Stated task: Please repeat the records exactly from their first line, finishing at the line containing "lv['category'] = 'leaves'" and including it.
---------- Extracted data ----------
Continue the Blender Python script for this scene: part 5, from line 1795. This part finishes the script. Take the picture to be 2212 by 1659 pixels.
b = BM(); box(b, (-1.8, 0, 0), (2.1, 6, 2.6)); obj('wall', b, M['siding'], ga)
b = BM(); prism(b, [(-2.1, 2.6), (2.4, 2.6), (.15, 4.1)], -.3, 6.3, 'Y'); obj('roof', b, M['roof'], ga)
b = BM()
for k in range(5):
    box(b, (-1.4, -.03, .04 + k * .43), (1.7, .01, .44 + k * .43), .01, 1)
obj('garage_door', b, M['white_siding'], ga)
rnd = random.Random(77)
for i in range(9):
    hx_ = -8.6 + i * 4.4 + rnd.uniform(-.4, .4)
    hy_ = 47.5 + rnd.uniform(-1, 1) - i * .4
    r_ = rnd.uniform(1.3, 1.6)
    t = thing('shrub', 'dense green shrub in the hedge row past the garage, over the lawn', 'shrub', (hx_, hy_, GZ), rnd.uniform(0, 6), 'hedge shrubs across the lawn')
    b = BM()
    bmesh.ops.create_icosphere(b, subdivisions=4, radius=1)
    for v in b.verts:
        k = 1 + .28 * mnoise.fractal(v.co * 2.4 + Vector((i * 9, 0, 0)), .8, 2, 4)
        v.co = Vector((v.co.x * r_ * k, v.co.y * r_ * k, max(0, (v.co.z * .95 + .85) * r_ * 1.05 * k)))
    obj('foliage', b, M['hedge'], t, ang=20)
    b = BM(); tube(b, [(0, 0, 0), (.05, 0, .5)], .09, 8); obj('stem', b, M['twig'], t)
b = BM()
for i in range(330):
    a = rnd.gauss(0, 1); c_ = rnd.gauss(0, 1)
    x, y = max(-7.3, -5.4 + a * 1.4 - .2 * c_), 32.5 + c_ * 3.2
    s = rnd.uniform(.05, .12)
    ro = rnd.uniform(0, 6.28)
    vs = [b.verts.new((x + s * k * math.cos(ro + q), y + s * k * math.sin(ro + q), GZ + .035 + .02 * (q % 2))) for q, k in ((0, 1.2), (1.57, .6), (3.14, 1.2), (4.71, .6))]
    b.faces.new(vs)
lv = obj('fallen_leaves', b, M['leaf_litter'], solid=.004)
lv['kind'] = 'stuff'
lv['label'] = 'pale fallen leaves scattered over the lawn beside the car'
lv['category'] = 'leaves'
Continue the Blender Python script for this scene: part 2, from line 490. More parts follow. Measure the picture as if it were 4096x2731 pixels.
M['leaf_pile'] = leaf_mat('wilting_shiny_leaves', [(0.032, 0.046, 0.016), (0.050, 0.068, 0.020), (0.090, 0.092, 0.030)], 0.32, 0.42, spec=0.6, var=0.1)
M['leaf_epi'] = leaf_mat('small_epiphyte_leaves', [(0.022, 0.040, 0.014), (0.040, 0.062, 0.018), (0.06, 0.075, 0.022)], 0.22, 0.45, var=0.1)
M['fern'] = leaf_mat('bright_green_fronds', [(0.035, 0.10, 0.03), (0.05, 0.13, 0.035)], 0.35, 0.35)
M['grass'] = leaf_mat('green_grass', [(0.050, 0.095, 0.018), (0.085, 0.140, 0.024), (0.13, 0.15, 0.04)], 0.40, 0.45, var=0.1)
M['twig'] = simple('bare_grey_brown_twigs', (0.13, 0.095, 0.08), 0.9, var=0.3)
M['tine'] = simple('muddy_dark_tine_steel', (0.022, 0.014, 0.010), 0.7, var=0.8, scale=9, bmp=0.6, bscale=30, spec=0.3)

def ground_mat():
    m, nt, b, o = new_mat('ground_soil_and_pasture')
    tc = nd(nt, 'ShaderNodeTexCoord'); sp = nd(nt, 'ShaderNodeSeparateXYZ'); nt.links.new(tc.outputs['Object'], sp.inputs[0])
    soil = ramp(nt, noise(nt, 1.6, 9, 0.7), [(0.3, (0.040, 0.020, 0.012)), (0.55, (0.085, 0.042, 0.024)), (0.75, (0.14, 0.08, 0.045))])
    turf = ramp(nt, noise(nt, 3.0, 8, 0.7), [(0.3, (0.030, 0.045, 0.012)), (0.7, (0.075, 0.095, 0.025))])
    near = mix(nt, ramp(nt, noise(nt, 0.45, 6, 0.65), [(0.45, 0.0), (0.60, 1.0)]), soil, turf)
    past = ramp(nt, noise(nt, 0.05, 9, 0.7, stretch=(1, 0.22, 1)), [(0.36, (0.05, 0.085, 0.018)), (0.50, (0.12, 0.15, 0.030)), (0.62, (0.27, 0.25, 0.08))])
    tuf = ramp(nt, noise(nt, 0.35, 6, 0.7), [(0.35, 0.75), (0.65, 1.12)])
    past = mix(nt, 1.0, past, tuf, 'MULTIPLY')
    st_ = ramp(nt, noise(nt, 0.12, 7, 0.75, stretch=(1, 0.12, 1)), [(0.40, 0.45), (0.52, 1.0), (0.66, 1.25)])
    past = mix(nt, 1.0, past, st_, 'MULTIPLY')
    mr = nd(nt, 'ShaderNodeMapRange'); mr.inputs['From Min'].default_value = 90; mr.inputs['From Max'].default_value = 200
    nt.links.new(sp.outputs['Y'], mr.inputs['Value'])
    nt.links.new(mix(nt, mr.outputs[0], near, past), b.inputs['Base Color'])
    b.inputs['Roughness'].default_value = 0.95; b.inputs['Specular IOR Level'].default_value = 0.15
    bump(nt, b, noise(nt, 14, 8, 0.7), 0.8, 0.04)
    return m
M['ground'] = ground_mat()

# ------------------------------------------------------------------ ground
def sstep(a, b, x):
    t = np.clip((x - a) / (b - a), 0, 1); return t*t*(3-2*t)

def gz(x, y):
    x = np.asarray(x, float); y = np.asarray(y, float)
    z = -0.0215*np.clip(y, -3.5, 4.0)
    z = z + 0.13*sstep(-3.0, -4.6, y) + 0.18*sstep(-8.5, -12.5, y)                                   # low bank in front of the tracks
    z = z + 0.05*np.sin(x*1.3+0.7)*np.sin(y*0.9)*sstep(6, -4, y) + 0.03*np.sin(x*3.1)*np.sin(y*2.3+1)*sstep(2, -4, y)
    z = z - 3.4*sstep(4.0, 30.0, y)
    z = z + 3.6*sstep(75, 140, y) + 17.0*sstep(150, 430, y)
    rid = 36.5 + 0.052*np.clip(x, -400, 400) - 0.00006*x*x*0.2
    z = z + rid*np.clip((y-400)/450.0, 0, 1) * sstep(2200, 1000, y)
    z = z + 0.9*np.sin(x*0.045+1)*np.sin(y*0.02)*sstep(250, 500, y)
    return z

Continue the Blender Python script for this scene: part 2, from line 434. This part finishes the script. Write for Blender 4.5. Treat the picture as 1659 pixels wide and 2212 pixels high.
----------
Exercise response:
Continue the Blender Python script for this scene: part 5, from line 1795. This part finishes the script. Take the picture to be 2212 by 1659 pixels.
b = BM(); box(b, (-1.8, 0, 0), (2.1, 6, 2.6)); obj('wall', b, M['siding'], ga)
b = BM(); prism(b, [(-2.1, 2.6), (2.4, 2.6), (.15, 4.1)], -.3, 6.3, 'Y'); obj('roof', b, M['roof'], ga)
b = BM()
for k in range(5):
    box(b, (-1.4, -.03, .04 + k * .43), (1.7, .01, .44 + k * .43), .01, 1)
obj('garage_door', b, M['white_siding'], ga)
rnd = random.Random(77)
for i in range(9):
    hx_ = -8.6 + i * 4.4 + rnd.uniform(-.4, .4)
    hy_ = 47.5 + rnd.uniform(-1, 1) - i * .4
    r_ = rnd.uniform(1.3, 1.6)
    t = thing('shrub', 'dense green shrub in the hedge row past the garage, over the lawn', 'shrub', (hx_, hy_, GZ), rnd.uniform(0, 6), 'hedge shrubs across the lawn')
    b = BM()
    bmesh.ops.create_icosphere(b, subdivisions=4, radius=1)
    for v in b.verts:
        k = 1 + .28 * mnoise.fractal(v.co * 2.4 + Vector((i * 9, 0, 0)), .8, 2, 4)
        v.co = Vector((v.co.x * r_ * k, v.co.y * r_ * k, max(0, (v.co.z * .95 + .85) * r_ * 1.05 * k)))
    obj('foliage', b, M['hedge'], t, ang=20)
    b = BM(); tube(b, [(0, 0, 0), (.05, 0, .5)], .09, 8); obj('stem', b, M['twig'], t)
b = BM()
for i in range(330):
    a = rnd.gauss(0, 1); c_ = rnd.gauss(0, 1)
    x, y = max(-7.3, -5.4 + a * 1.4 - .2 * c_), 32.5 + c_ * 3.2
    s = rnd.uniform(.05, .12)
    ro = rnd.uniform(0, 6.28)
    vs = [b.verts.new((x + s * k * math.cos(ro + q), y + s * k * math.sin(ro + q), GZ + .035 + .02 * (q % 2))) for q, k in ((0, 1.2), (1.57, .6), (3.14, 1.2), (4.71, .6))]
    b.faces.new(vs)
lv = obj('fallen_leaves', b, M['leaf_litter'], solid=.004)
lv['kind'] = 'stuff'
lv['label'] = 'pale fallen leaves scattered over the lawn beside the car'
lv['category'] = 'leaves'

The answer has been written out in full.